>> Begin Dataset content
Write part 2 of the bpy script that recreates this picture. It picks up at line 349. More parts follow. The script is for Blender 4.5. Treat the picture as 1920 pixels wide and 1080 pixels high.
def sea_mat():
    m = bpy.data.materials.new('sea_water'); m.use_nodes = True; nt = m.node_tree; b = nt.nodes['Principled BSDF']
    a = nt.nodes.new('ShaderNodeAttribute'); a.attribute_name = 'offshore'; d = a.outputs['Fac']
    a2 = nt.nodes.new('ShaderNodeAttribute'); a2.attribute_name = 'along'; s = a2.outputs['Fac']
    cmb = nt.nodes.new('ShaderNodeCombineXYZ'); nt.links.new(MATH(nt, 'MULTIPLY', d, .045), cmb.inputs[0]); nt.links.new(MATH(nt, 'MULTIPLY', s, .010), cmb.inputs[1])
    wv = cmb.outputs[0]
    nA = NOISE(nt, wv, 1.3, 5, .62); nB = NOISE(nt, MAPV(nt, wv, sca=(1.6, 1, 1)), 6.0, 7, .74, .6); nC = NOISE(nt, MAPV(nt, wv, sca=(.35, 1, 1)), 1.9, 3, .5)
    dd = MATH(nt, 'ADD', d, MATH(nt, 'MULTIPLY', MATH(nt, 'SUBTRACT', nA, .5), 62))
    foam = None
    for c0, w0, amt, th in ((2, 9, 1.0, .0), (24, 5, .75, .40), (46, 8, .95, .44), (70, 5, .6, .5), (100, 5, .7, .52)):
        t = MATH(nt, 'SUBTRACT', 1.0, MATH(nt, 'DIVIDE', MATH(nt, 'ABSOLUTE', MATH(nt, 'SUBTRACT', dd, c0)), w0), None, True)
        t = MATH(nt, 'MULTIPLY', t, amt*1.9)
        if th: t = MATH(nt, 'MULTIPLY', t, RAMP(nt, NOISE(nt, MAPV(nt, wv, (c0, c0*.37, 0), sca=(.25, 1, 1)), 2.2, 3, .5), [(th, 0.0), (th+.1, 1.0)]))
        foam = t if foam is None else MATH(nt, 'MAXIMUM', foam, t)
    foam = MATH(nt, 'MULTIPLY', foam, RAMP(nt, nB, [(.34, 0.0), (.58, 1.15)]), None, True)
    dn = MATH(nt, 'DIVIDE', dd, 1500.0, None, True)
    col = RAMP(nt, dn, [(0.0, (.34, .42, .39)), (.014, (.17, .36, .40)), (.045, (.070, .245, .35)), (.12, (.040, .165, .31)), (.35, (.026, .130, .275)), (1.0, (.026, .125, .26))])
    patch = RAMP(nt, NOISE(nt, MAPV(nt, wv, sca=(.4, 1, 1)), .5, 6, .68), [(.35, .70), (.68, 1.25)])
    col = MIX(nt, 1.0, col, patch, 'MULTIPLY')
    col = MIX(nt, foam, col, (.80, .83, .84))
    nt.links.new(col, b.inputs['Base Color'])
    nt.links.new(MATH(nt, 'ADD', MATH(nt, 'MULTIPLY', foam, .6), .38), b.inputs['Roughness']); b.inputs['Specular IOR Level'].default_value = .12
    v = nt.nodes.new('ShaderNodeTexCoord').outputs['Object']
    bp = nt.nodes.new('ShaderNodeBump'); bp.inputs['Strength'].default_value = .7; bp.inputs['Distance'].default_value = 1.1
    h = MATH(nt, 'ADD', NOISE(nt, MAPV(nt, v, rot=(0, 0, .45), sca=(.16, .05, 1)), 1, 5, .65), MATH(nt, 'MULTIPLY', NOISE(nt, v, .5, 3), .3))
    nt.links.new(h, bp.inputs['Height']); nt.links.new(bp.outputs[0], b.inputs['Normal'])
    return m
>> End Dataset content
Task requirements:
Please set down the whole listing above without altering a single line.

Answer to the task:
Write part 2 of the bpy script that recreates this picture. It picks up at line 349. More parts follow. The script is for Blender 4.5. Treat the picture as 1920 pixels wide and 1080 pixels high.
def sea_mat():
    m = bpy.data.materials.new('sea_water'); m.use_nodes = True; nt = m.node_tree; b = nt.nodes['Principled BSDF']
    a = nt.nodes.new('ShaderNodeAttribute'); a.attribute_name = 'offshore'; d = a.outputs['Fac']
    a2 = nt.nodes.new('ShaderNodeAttribute'); a2.attribute_name = 'along'; s = a2.outputs['Fac']
    cmb = nt.nodes.new('ShaderNodeCombineXYZ'); nt.links.new(MATH(nt, 'MULTIPLY', d, .045), cmb.inputs[0]); nt.links.new(MATH(nt, 'MULTIPLY', s, .010), cmb.inputs[1])
    wv = cmb.outputs[0]
    nA = NOISE(nt, wv, 1.3, 5, .62); nB = NOISE(nt, MAPV(nt, wv, sca=(1.6, 1, 1)), 6.0, 7, .74, .6); nC = NOISE(nt, MAPV(nt, wv, sca=(.35, 1, 1)), 1.9, 3, .5)
    dd = MATH(nt, 'ADD', d, MATH(nt, 'MULTIPLY', MATH(nt, 'SUBTRACT', nA, .5), 62))
    foam = None
    for c0, w0, amt, th in ((2, 9, 1.0, .0), (24, 5, .75, .40), (46, 8, .95, .44), (70, 5, .6, .5), (100, 5, .7, .52)):
        t = MATH(nt, 'SUBTRACT', 1.0, MATH(nt, 'DIVIDE', MATH(nt, 'ABSOLUTE', MATH(nt, 'SUBTRACT', dd, c0)), w0), None, True)
        t = MATH(nt, 'MULTIPLY', t, amt*1.9)
        if th: t = MATH(nt, 'MULTIPLY', t, RAMP(nt, NOISE(nt, MAPV(nt, wv, (c0, c0*.37, 0), sca=(.25, 1, 1)), 2.2, 3, .5), [(th, 0.0), (th+.1, 1.0)]))
        foam = t if foam is None else MATH(nt, 'MAXIMUM', foam, t)
    foam = MATH(nt, 'MULTIPLY', foam, RAMP(nt, nB, [(.34, 0.0), (.58, 1.15)]), None, True)
    dn = MATH(nt, 'DIVIDE', dd, 1500.0, None, True)
    col = RAMP(nt, dn, [(0.0, (.34, .42, .39)), (.014, (.17, .36, .40)), (.045, (.070, .245, .35)), (.12, (.040, .165, .31)), (.35, (.026, .130, .275)), (1.0, (.026, .125, .26))])
    patch = RAMP(nt, NOISE(nt, MAPV(nt, wv, sca=(.4, 1, 1)), .5, 6, .68), [(.35, .70), (.68, 1.25)])
    col = MIX(nt, 1.0, col, patch, 'MULTIPLY')
    col = MIX(nt, foam, col, (.80, .83, .84))
    nt.links.new(col, b.inputs['Base Color'])
    nt.links.new(MATH(nt, 'ADD', MATH(nt, 'MULTIPLY', foam, .6), .38), b.inputs['Roughness']); b.inputs['Specular IOR Level'].default_value = .12
    v = nt.nodes.new('ShaderNodeTexCoord').outputs['Object']
    bp = nt.nodes.new('ShaderNodeBump'); bp.inputs['Strength'].default_value = .7; bp.inputs['Distance'].default_value = 1.1
    h = MATH(nt, 'ADD', NOISE(nt, MAPV(nt, v, rot=(0, 0, .45), sca=(.16, .05, 1)), 1, 5, .65), MATH(nt, 'MULTIPLY', NOISE(nt, v, .5, 3), .3))
    nt.links.new(h, bp.inputs['Height']); nt.links.new(bp.outputs[0], b.inputs['Normal'])
    return m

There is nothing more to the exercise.